Jan Goeverneur heeft de belangrijkste straat van Spoorwijk – Laakkwartier toebedeeld gekregen, de Goeverneurlaan. Goeverneur is vooral bekend van het nog steeds populaire kinderliedje Grootvaders klok en de roman De avonturen van Prikkebeen
Eduard Douwes Dekker was een Nederlands schrijver, bekend onder het pseudoniem Multatuli. Hij schreef de baanbrekende roman Max Havelaar. Hij heeft drie straten in Spoorwijk: De Douwes Dekkerstraat, de Multatulistraat en de Max Haverlaarstraat (roman uit 1859).
Carel Vosmaer was een Haagse letterkundige. Hij kreeg ook drie straten in Den Haag: de Vosmaerstraat, de Amazonestraat (zijn roman uit 1880) en de Nannostraat (roman uit 1883). De Nannostraat werd in 1997 afgebroken.
Ook Coenrad Busken Huet was een Haags letterkundige. Twee straatnamen, de Busken Huetstraat en de Lidewijdestraat (roman uit 1868).
Jan Oltmans schreef in 1838 De Schaapherder.
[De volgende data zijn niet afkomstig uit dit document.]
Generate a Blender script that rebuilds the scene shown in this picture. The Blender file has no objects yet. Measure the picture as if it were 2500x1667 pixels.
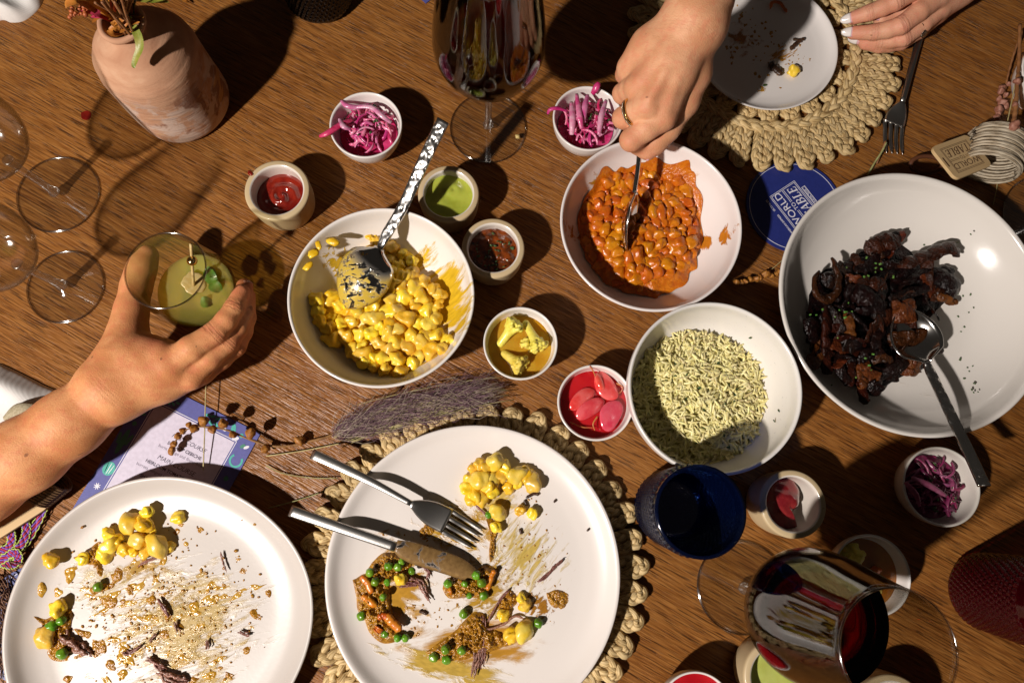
import bpy, bmesh, math, random
import numpy as np
from mathutils import Vector, Matrix, Euler, noise

random.seed(7)
rng = np.random.default_rng(7)
sc = bpy.context.scene
COL = sc.collection
PI = math.pi
V3 = Vector

# ------------------------------------------------------------------ camera
CAM_H = 0.62                        # lens height over the table top
FPX, CU, CV = 1667.0, 1250.0, 833.5  # focal length and centre of the frame, photo pixels
NADIR = (1185.0, 1180.0)            # where the plumb line under the lens meets the picture
_zc = -V3((NADIR[0] - CU, -(NADIR[1] - CV), -FPX)).normalized()
_xc = (V3((1, 0, 0)) - _zc * _zc.x).normalized()
_yc = _zc.cross(_xc)
CAM_R = Matrix((_xc, _yc, _zc))     # camera axes -> world
cam_d = bpy.data.cameras.new('camera')
cam_d.sensor_width = 36.0
cam_d.lens = 36.0 * FPX / 2500.0
cam_d.clip_start, cam_d.clip_end = 0.01, 50
cam = bpy.data.objects.new('camera', cam_d)
cam.matrix_world = Matrix.Translation((0, 0, CAM_H)) @ CAM_R.to_4x4()
COL.objects.link(cam)
sc.camera = cam

# ------------------------------------------------------------------ dim room and the hard photographic lamp
w = bpy.data.worlds.new('World'); sc.world = w; w.use_nodes = True
w.node_tree.nodes['Background'].inputs[0].default_value = (1.0, 0.86, 0.74, 1)
w.node_tree.nodes['Background'].inputs[1].default_value = 0.020
ld = bpy.data.lights.new('flash_lamp', 'POINT')
ld.energy = 196.0
ld.shadow_soft_size = 0.040
ld.color = (1.0, 0.915, 0.85)
lamp = bpy.data.objects.new('flash_lamp', ld)
lamp.location = (-1.16, -0.78, 1.46)
COL.objects.link(lamp)
sc.view_settings.view_transform = 'Standard'
sc.view_settings.look = 'None'
sc.view_settings.exposure = 0.30
sc.view_settings.gamma = 1.0
sc.cycles.use_denoising = True
sc.cycles.max_bounces = 12
sc.cycles.transparent_max_bounces = 24
sc.cycles.sample_clamp_indirect = 4.0
sc.cycles.use_adaptive_sampling = False

# ------------------------------------------------------------------ helpers
def at(u, v, z=0.0):
    """table-space point at height z seen at photo position (u, v)"""
    d = CAM_R @ V3(((u - CU) / FPX, -(v - CV) / FPX, -1.0))
    return V3((0, 0, CAM_H)) + d * ((z - CAM_H) / d.z)
def px(u, v, z=0.0):
    return (at(u + 1, v, z) - at(u, v, z)).length
def atp(pts, z=0.0):
    return [at(p[0], p[1], p[2] if len(p) > 2 else z) for p in pts]

def wloc(o):
    p = V3((0, 0, 0))
    while o is not None:
        p += o.location; o = o.parent
    return p
def tag(o, label=None, cat=None, group=None, kind=None):
    if label: o['label'] = label
    if cat: o['category'] = cat
    if group: o['group'] = group
    if kind: o['kind'] = kind
    return o
def new(name, data, mat=None, parent=None, loc=None, rot=None, scale=None, **kw):
    """link an object; loc is a world position (parents are never rotated when this is used)"""
    if isinstance(data, MB): data = data.mesh(name)
    if mat is not None and data is not None and len(data.materials) == 0: data.materials.append(mat)
    o = bpy.data.objects.new(name, data); COL.objects.link(o)
    l = V3(loc) if loc is not None else V3((0, 0, 0))
    if parent is not None:
        o.parent = parent
        l = l - wloc(parent)
    o.location = l
    if rot is not None: o.rotation_euler = rot
    if scale is not None: o.scale = (scale,) * 3 if isinstance(scale, (int, float)) else scale
    return tag(o, **kw)
def thing(name, label, cat, loc=(0, 0, 0), group=None):
    return new(name, None, loc=loc, label=label, cat=cat, group=group)

class MB:
    """collects verts, faces and uvs for one mesh"""
    def __init__(s): s.v = []; s.f = []; s.uv = {}; s.col = None
    def add(s, vs, fs, uvs=None):
        b = len(s.v); s.v.extend([tuple(p) for p in vs])
        s.f.extend([tuple(i + b for i in f) for f in fs])
        if uvs is not None:
            for i, q in enumerate(uvs): s.uv[b + i] = q
        return s
    def mesh(s, name, smooth=True):
        m = bpy.data.meshes.new(name); m.from_pydata(s.v, [], s.f)
        if s.uv:
            l = m.uv_layers.new(name='UVMap')
            vi = np.empty(len(m.loops), dtype=np.int32); m.loops.foreach_get('vertex_index', vi)
            arr = np.zeros((len(s.v), 2), np.float32)
            for k, q in s.uv.items(): arr[k] = q
            l.data.foreach_set('uv', arr[vi].ravel())
        if smooth: m.polygons.foreach_set('use_smooth', [True] * len(m.polygons))
        m.update(); return m

def spl(pts, n):
    """Catmull-Rom through points (any dimension), n samples"""
    P = np.array([tuple(p) for p in pts], float)
    k = len(P)
    if k == 2:
        t = np.linspace(0, 1, n)[:, None]; return P[0] * (1 - t) + P[1] * t
    E = np.vstack([2 * P[0] - P[1], P, 2 * P[-1] - P[-2]])
    out = []
    for t in np.linspace(0, k - 1, n):
        i = min(int(t), k - 2); f = t - i
        a, b, c, d = E[i], E[i + 1], E[i + 2], E[i + 3]
        out.append(0.5 * (2 * b + (c - a) * f + (2 * a - 5 * b + 4 * c - d) * f * f + (3 * b - a - 3 * c + d) * f ** 3))
    return np.array(out)

def lathe(profile, n=96, rfn=None, mb=None, sub=None):
    """spin (r, z) points round z; open ends on the axis are closed by r=0"""
    if sub: profile = spl(profile, sub)
    mb = mb or MB(); vs, fs = [], []
    m = len(profile)
    for j, (r, z) in enumerate(profile):
        for i in range(n):
            a = 2 * PI * i / n
            rr = max(r, 1e-5) if rfn is None else max(r, 1e-5) + rfn(a, z, j)
            vs.append((rr * math.cos(a), rr * math.sin(a), z))
    for j in range(m - 1):
        for i in range(n):
            i2 = (i + 1) % n
            fs.append((j * n + i, j * n + i2, (j + 1) * n + i2, (j + 1) * n + i))
    return mb.add(vs, fs)

def tube(path, rad, ns=8, flat=1.0, up=(0, 0, 1), mb=None, twist=0.0, caps=True):
    """sweep an ellipse (rad sideways, rad*flat along up) down a path"""
    mb = mb or MB()
    P = [V3(p) for p in path]; n = len(P)
    R = rad if hasattr(rad, '__len__') else [rad] * n
    up = V3(up); vs, fs, uv = [], [], []
    L = 0.0
    for i, p in enumerate(P):
        t = (P[min(i + 1, n - 1)] - P[max(i - 1, 0)])
        if t.length < 1e-9: t = V3((1, 0, 0))
        t.normalize()
        s = t.cross(up)
        if s.length < 1e-4: s = t.cross(V3((1, 0.2, 0)))
        s.normalize(); q = s.cross(t)
        if i: L += (P[i] - P[i - 1]).length
        for k in range(ns):
            a = 2 * PI * k / ns + twist * i
            vs.append(p + s * (math.cos(a) * R[i]) + q * (math.sin(a) * R[i] * flat))
            uv.append((L * 100, k / ns))
    for i in range(n - 1):
        for k in range(ns):
            k2 = (k + 1) % ns
            fs.append((i * ns + k, i * ns + k2, (i + 1) * ns + k2, (i + 1) * ns + k))
    if caps:
        fs.append(tuple(range(ns - 1, -1, -1))); fs.append(tuple((n - 1) * ns + k for k in range(ns)))
    return mb.add(vs, fs, uv)

def ico(sub=3):
    bm = bmesh.new(); bmesh.ops.create_icosphere(bm, subdivisions=sub, radius=1.0)
    bm.verts.ensure_lookup_table()
    v = np.array([p.co[:] for p in bm.verts]); f = [tuple(q.index for q in x.verts) for x in bm.faces]
    bm.free(); return v, f
_ICO = {k: ico(k) for k in (1, 2, 3, 4)}
def nz(p, s=1.0, seed=0.0):
    return noise.noise(V3((p[0] * s + seed * 7.3, p[1] * s - seed * 3.1, p[2] * s + seed * 1.7)))
def blob(sx, sy, sz, amp=0.2, fs=1.2, seed=0, sub=2, pinch=None, fine=0.0):
    """noisy lump with half-sizes sx, sy, sz"""
    v, f = _ICO[sub]
    out = []
    for p in v:
        k = 1 + amp * nz(p, fs, seed) * 1.6 + (fine * nz(p, fs * 4, seed + 9) if fine else 0)
        q = [p[0] * sx * k, p[1] * sy * k, p[2] * sz * k]
        if pinch: q = pinch(q, p)
        out.append(q)
    return MB().add(out, f)
def heap(poly, base_z, zfn, nr=16, nth=72, skirt=0.0, centre=None):
    """heightfield over a star-shaped outline (list of world xy); zfn(x, y, rho) gives height over base"""
    P = np.array([(p[0], p[1]) for p in poly])
    c = P.mean(0) if centre is None else np.array(centre[:2])
    Q = spl(np.vstack([P, P[:1]]), nth + 1)[:-1]
    vs = [(c[0], c[1], base_z + zfn(c[0], c[1], 0.0))]; fs = []
    for j in range(1, nr + 1):
        rho = j / nr
        for q in Q:
            x, y = c + (q - c) * rho
            vs.append((x, y, base_z + zfn(x, y, rho)))
    n = len(Q)
    for i in range(n): fs.append((0, 1 + i, 1 + (i + 1) % n))
    for j in range(nr - 1):
        for i in range(n):
            a, b = 1 + j * n + i, 1 + j * n + (i + 1) % n
            fs.append((a, a + n, b + n, b))
    if skirt:
        b0 = len(vs)
        for i in range(n):
            p = vs[1 + (nr - 1) * n + i]; vs.append((p[0], p[1], p[2] - skirt))
        for i in range(n):
            a, b = 1 + (nr - 1) * n + i, 1 + (nr - 1) * n + (i + 1) % n
            fs.append((a, b0 + i, b0 + (i + 1) % n, b))
    # make the top face up
    m = MB().add(vs, fs)
    p0, p1, p2 = (V3(m.v[k]) for k in m.f[0])
    if (p1 - p0).cross(p2 - p0).z < 0: m.f = [tuple(reversed(f)) for f in m.f]
    return m
def inpoly(x, y, P):
    c = False; j = len(P) - 1
    for i in range(len(P)):
        if (P[i][1] > y) != (P[j][1] > y) and x < (P[j][0] - P[i][0]) * (y - P[i][1]) / (P[j][1] - P[i][1]) + P[i][0]: c = not c
        j = i
    return c
def scatter(poly, n, dmin, tries=6000, seed=1):
    """points inside a polygon with a least distance"""
    r = random.Random(seed); xs = [p[0] for p in poly]; ys = [p[1] for p in poly]; out = []
    for _ in range(tries):
        x, y = r.uniform(min(xs), max(xs)), r.uniform(min(ys), max(ys))
        if inpoly(x, y, poly) and all((x - a) ** 2 + (y - b) ** 2 > dmin * dmin for a, b in out):
            out.append((x, y))
            if len(out) >= n: break
    return out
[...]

Twee straatnamen, de Oltmansstraat en de Schaapherderstraat.
Johannes Hasebroek schreef onder het Pseunoniem Jonathan. Ook twee straatnamen, de Hasebroekstraat en de Jonathanstraat.
Hendrik Jan Schimmel schreef in 1875 de roman Sinjeur Semeyns. Twee straatnamen, te weten de Schimmelweg aan de rand van Spoorwijk en de Sinjeur Semeynsweg.
Josephus Alberdingk Thijm stond vooral bekend als een prominent rooms katholiek schrijver. Hij kreeg een straat en een plein.
Herman Schaepman was een katholieke priester die belangrijk was voor de katholieke Nederlanders. Hij schreef ook af en toe een gedicht. Schaepman werd meestal aangeduid als Dr. Schaepman (en niet Doctor Schaepman). Hij kreeg een straatnaam, de Dr. Schaepmanstraat.
Guido Gezelle, Prudens van Duysen en Hugo Verriest waren Vlaamse dichters. Ieder een straatnaam.
Jan Kneppelhout, Jan Wap, Cornelis van Koetsveld en Willem van Zeggelen waren allen schrijvers.
Leuke info over Spoorwijk
In de jaren 1920 was Spoorwijk een zeer vernieuwend concept, door de ruime opzet en het gevarieerde gebruik van de openbare ruimte (straten, pleinen, groen). Anders dan in de binnenstad en in andere stadsvernieuwingsgebieden werden in Spoorwijk veel eengezinswoningen gebouwd.
Om de kosten van de woningen – en dus de woonlasten – te beperken werden door de gemeente aangepaste grondprijzen toegepast. Dat viel niet bij iedereen in goede aarde zoals blijkt uit bijgaand artikel uit het weekblad ‘Ons eigendom’. Weekblad tot behartiging der belangen van Huis- en Grondeigenaren en Bouwkundigen in Nederland (9e jaargang nr. 9, 16 juni 1923).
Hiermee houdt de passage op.